I’m often asked how important a cover letter is when submitting a resume for a position, or if one is even necessary at all. My answer is: “It depends.”

Who is receiving your resume? If it’s being sent to a recruiter, or you are applying to an online system, you can be virtually guaranteed that a cover letter would not be even looked at, much less read. The volume of resumes that go through a normal recruiting process makes it all but impossible for cover letters to be considered in addition to resumes.

A recruiter focuses on the resumes looking for prior work experience that matches the job requirement as closely as possible and quickly discarding those that don’t show the obvious fit. When there are dozens, or hundreds of applicants as there often are in today’s job market, there are simply not enough hours in the day to pore over every resume and cover letter thoroughly.

If you are submitting a resume to a recruiter or through an online system, don’t bother taking the time to write a cover letter. It won’t get read.

A hiring manager, however, may be another story. In most companies, the hiring managers don’t usually get many resumes to sort through themselves. The corporate recruiter or HR representative usually has the responsibility to screen the majority of applicants and present a select few for the hiring manager to consider. Also, since the hiring manager naturally has the greatest interest in knowing more about the applicants they are somewhat more likely to read a cover letter if one is available. However, the resume is still the primary document that helps them to decide to move forward or not.
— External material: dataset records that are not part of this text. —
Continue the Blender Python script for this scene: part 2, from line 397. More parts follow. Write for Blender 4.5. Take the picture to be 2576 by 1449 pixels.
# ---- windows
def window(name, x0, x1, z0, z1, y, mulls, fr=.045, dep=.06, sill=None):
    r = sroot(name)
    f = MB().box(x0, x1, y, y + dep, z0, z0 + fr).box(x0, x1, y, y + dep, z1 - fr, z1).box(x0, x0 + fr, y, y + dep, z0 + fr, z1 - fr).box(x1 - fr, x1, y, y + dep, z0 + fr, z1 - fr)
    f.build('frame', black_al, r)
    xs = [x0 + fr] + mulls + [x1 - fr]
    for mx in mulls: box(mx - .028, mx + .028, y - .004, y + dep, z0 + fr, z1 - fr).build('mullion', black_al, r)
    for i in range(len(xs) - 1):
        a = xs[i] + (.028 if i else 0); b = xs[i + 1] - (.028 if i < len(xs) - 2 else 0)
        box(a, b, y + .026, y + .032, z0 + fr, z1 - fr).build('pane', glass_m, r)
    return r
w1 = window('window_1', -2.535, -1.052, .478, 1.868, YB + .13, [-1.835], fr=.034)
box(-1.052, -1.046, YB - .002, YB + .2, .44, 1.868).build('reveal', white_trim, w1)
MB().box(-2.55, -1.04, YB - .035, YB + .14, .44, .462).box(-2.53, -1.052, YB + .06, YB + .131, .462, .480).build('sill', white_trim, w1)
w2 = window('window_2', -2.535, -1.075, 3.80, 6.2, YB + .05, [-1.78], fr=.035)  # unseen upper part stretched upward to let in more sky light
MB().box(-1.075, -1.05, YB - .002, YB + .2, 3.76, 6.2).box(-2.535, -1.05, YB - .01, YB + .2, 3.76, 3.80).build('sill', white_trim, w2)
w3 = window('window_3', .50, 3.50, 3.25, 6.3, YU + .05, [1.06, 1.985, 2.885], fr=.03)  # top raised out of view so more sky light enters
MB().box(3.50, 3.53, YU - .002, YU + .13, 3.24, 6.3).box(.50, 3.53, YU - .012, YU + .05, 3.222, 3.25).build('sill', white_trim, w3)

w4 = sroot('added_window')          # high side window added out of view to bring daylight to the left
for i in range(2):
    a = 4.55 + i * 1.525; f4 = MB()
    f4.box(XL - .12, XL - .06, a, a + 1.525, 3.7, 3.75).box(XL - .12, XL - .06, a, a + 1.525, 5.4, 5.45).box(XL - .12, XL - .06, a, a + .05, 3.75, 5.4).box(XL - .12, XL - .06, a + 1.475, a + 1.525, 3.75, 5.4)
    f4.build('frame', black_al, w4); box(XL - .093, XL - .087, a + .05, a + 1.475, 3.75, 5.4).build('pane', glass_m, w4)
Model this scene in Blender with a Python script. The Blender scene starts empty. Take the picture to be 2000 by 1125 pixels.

As a candidate, your chances of getting an interview rise dramatically if you can present your information directly to a hiring manager. If you do, be sure to include a cover letter along with your resume for them to gain a better understanding of how you can be of value to them in the role.

Whether you submit information to a recruiter or to a hiring manager, a clear and effective resume is critical.

There are several other resources available on this site and elsewhere online with tips for writing an effective resume and cover letter. The focus here is strictly whether to actually send a cover letter or not.

Are there any negative consequences to submitting a cover letter to a recruiter? No. However, as you seek the most effective ways to spend your time in a job search, you are much better off networking or finding information through online resources to gain access directly to a hiring manager rather than take time writing to an online system.

Manage your time effectively and seek the best contacts at every company you target.

Views: 106

Comment by Hassan Rizwan on November 5, 2009 at 3:24am
Hmm Insightful. Somehow we followed these rules but we were not consciously aware of them. So to put it as a guideline would certainly help young lads land jobs in less number of attempts. As per my experience, even the hiring managers do not actually go through a cover letter. They expect the candidates to write one, just to see the interest level of the candidate, but they hardly pay any attention reading it. As you mentioned, there is never an issue writing one, but yes, its important to know who gives it importance and who doesn't. Good job Harry.
Comment by Charles Van Heerden on November 5, 2009 at 6:59pm
Hi Harry, very pertinent post.

To your point, if recruiters are not looking at cover letters, would it not be a GREAT IDEA to save candidates the work and effort to construct a great cover letter, only for it to ignored. I am not disagreeing with your conclusion regarding on-line systems.

I often coach senior candidates to first talk to a recruiters, followed by a personal email incorporating key connection points, which would help to make them a stand-out candidate (race horse).

In the end, I guess it is better to be safe and include both a cover letter and a CV until candidates get better direction from recruiters.